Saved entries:
-=-=-=-=-

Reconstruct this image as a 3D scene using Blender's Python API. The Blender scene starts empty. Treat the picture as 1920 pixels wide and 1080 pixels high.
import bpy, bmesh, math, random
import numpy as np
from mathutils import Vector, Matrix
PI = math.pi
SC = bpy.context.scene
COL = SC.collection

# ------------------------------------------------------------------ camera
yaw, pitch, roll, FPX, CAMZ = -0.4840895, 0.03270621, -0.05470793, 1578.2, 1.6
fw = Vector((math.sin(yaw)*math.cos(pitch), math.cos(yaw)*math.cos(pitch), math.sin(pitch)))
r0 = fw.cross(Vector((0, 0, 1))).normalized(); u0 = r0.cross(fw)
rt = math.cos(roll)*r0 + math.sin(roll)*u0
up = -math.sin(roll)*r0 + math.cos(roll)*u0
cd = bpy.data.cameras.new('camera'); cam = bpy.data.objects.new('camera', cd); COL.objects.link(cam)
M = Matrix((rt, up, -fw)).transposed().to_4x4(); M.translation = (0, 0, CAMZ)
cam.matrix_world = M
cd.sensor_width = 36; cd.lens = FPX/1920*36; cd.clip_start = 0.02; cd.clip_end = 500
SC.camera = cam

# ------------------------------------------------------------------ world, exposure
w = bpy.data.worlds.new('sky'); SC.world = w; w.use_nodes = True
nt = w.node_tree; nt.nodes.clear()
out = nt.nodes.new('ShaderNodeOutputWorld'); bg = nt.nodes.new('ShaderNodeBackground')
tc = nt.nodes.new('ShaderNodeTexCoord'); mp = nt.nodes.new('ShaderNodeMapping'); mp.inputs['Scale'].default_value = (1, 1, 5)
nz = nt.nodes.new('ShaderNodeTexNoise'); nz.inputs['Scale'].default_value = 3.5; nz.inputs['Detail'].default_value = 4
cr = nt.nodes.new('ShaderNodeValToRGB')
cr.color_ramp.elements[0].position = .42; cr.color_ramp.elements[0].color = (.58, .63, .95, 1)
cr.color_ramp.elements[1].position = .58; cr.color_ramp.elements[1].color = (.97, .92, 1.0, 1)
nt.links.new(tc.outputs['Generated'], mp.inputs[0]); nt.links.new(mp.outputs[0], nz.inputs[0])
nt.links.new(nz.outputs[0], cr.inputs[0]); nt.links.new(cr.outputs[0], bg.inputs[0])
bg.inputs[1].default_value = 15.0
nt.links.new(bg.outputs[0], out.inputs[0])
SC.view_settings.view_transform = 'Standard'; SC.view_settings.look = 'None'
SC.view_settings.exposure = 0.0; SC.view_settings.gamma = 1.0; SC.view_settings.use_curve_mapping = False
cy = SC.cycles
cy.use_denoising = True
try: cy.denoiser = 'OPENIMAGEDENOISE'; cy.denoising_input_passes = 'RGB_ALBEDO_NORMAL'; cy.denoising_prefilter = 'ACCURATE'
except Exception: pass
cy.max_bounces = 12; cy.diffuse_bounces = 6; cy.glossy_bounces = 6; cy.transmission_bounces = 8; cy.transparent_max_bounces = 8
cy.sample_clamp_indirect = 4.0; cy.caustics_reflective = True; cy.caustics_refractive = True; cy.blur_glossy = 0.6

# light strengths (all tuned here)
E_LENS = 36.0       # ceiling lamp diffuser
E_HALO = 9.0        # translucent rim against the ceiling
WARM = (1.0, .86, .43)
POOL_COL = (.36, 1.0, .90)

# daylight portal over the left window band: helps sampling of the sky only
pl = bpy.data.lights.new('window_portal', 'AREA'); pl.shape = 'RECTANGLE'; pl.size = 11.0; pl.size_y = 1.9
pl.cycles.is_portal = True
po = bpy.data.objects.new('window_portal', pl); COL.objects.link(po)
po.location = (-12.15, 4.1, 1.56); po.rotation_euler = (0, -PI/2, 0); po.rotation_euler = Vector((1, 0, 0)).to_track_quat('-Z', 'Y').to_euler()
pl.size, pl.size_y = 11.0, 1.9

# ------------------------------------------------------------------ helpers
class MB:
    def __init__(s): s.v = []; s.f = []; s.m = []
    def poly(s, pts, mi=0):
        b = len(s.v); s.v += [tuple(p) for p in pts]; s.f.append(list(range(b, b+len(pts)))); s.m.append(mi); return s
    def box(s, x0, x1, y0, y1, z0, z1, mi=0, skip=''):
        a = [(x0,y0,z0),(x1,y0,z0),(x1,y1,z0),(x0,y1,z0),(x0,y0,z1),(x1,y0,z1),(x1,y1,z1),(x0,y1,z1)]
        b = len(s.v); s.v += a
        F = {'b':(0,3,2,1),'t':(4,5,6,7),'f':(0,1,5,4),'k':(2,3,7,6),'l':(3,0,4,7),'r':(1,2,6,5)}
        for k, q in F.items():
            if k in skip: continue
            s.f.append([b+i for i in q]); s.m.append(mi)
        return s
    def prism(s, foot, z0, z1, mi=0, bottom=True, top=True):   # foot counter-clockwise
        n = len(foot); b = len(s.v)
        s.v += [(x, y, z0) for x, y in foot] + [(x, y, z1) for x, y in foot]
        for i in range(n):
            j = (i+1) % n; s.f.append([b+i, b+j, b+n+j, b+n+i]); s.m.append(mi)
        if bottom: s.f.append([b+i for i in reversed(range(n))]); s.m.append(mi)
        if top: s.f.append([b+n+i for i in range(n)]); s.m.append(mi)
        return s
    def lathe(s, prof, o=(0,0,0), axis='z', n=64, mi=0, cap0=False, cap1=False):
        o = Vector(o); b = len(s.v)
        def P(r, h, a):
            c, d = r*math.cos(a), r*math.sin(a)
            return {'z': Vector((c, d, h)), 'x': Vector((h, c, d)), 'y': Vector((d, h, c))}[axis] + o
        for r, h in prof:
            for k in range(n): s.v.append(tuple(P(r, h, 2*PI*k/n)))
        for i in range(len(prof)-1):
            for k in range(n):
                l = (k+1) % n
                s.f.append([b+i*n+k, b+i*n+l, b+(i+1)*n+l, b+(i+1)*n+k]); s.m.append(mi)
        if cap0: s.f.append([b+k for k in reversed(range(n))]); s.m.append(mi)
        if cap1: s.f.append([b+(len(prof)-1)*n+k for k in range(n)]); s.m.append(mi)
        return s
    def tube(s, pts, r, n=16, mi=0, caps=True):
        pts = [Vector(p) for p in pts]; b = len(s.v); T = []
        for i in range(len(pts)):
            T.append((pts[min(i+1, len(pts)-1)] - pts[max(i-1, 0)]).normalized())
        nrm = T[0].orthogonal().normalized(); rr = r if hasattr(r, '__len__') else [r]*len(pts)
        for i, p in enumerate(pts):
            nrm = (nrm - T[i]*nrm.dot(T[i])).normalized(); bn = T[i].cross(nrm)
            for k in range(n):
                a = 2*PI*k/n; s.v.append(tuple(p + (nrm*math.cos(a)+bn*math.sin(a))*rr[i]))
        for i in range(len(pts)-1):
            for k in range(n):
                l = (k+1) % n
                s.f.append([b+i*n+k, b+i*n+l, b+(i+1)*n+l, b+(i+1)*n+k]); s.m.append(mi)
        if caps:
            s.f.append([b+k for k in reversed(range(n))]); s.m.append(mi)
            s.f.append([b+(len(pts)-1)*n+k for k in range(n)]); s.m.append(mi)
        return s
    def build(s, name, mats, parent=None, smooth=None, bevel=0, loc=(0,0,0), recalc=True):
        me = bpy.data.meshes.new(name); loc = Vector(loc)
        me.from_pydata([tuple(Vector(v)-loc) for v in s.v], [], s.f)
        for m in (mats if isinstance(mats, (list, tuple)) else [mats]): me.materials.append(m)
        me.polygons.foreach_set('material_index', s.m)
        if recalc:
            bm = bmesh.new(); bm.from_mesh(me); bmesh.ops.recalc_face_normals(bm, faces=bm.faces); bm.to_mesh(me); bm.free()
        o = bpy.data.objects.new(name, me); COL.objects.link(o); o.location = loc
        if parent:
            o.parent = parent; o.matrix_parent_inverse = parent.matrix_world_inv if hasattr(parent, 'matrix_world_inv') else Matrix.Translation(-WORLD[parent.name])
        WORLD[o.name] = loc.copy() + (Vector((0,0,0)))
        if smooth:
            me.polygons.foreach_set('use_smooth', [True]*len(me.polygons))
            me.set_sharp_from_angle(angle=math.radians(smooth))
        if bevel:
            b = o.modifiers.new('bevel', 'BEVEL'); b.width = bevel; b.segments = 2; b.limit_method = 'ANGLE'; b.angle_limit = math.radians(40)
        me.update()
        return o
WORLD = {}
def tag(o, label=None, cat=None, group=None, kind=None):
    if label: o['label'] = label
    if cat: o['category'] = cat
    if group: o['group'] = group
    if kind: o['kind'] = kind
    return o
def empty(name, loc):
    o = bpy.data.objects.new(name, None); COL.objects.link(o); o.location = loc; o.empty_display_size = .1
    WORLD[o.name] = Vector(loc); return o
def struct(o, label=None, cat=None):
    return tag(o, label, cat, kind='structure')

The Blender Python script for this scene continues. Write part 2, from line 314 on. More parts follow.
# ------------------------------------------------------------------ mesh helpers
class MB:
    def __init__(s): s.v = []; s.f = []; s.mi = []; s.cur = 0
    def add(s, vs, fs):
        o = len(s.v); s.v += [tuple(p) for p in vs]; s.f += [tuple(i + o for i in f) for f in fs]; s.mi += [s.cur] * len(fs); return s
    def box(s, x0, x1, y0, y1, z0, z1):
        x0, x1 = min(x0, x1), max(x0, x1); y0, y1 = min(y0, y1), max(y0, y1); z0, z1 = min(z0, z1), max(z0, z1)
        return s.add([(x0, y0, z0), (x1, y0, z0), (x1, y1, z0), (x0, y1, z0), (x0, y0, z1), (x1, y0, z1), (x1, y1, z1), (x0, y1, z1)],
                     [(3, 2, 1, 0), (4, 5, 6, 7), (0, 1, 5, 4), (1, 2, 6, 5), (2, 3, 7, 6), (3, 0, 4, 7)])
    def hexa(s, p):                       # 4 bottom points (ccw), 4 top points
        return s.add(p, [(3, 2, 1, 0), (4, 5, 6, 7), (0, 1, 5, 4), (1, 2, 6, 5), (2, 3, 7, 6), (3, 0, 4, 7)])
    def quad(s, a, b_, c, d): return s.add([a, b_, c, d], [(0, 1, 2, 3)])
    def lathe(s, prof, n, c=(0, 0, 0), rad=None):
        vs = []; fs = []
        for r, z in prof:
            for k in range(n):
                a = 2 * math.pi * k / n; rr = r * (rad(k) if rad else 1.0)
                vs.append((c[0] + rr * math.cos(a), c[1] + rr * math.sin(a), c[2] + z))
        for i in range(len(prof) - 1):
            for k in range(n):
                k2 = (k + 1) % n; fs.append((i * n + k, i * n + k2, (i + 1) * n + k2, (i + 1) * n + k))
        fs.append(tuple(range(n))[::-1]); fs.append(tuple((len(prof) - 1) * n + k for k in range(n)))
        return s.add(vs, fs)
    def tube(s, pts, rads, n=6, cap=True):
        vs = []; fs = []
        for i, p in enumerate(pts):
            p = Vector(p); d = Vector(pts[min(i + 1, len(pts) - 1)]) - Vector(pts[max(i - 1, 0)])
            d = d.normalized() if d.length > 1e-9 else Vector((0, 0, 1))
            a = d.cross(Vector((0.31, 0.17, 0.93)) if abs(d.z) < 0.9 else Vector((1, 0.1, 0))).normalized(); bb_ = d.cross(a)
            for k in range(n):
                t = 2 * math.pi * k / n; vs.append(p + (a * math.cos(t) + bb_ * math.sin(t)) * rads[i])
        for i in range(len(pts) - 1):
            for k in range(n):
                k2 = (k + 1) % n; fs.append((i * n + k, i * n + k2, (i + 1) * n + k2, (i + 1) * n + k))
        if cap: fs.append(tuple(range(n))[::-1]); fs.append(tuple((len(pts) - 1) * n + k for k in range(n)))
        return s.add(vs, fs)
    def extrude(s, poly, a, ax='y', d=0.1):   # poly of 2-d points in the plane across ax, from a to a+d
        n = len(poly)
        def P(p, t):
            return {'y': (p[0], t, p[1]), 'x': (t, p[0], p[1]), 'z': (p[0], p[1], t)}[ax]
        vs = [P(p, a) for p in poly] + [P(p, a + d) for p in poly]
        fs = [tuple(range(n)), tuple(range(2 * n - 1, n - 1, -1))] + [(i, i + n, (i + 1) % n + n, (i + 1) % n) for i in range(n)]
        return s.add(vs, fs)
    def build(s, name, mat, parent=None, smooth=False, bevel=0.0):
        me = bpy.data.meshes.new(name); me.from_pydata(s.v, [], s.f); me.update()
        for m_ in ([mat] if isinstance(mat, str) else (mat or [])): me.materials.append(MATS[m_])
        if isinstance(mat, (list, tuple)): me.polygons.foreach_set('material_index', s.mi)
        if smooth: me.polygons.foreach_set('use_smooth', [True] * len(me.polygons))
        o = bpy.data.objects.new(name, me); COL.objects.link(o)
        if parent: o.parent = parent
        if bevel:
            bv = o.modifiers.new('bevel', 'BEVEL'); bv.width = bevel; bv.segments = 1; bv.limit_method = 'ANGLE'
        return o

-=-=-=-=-

▶ Aim:
Retype exactly the lines from the start of the entries through the one with "SC.camera = cam"; include both ends.

▶ Problem solution:
Reconstruct this image as a 3D scene using Blender's Python API. The Blender scene starts empty. Treat the picture as 1920 pixels wide and 1080 pixels high.
import bpy, bmesh, math, random
import numpy as np
from mathutils import Vector, Matrix
PI = math.pi
SC = bpy.context.scene
COL = SC.collection

# ------------------------------------------------------------------ camera
yaw, pitch, roll, FPX, CAMZ = -0.4840895, 0.03270621, -0.05470793, 1578.2, 1.6
fw = Vector((math.sin(yaw)*math.cos(pitch), math.cos(yaw)*math.cos(pitch), math.sin(pitch)))
r0 = fw.cross(Vector((0, 0, 1))).normalized(); u0 = r0.cross(fw)
rt = math.cos(roll)*r0 + math.sin(roll)*u0
up = -math.sin(roll)*r0 + math.cos(roll)*u0
cd = bpy.data.cameras.new('camera'); cam = bpy.data.objects.new('camera', cd); COL.objects.link(cam)
M = Matrix((rt, up, -fw)).transposed().to_4x4(); M.translation = (0, 0, CAMZ)
cam.matrix_world = M
cd.sensor_width = 36; cd.lens = FPX/1920*36; cd.clip_start = 0.02; cd.clip_end = 500
SC.camera = cam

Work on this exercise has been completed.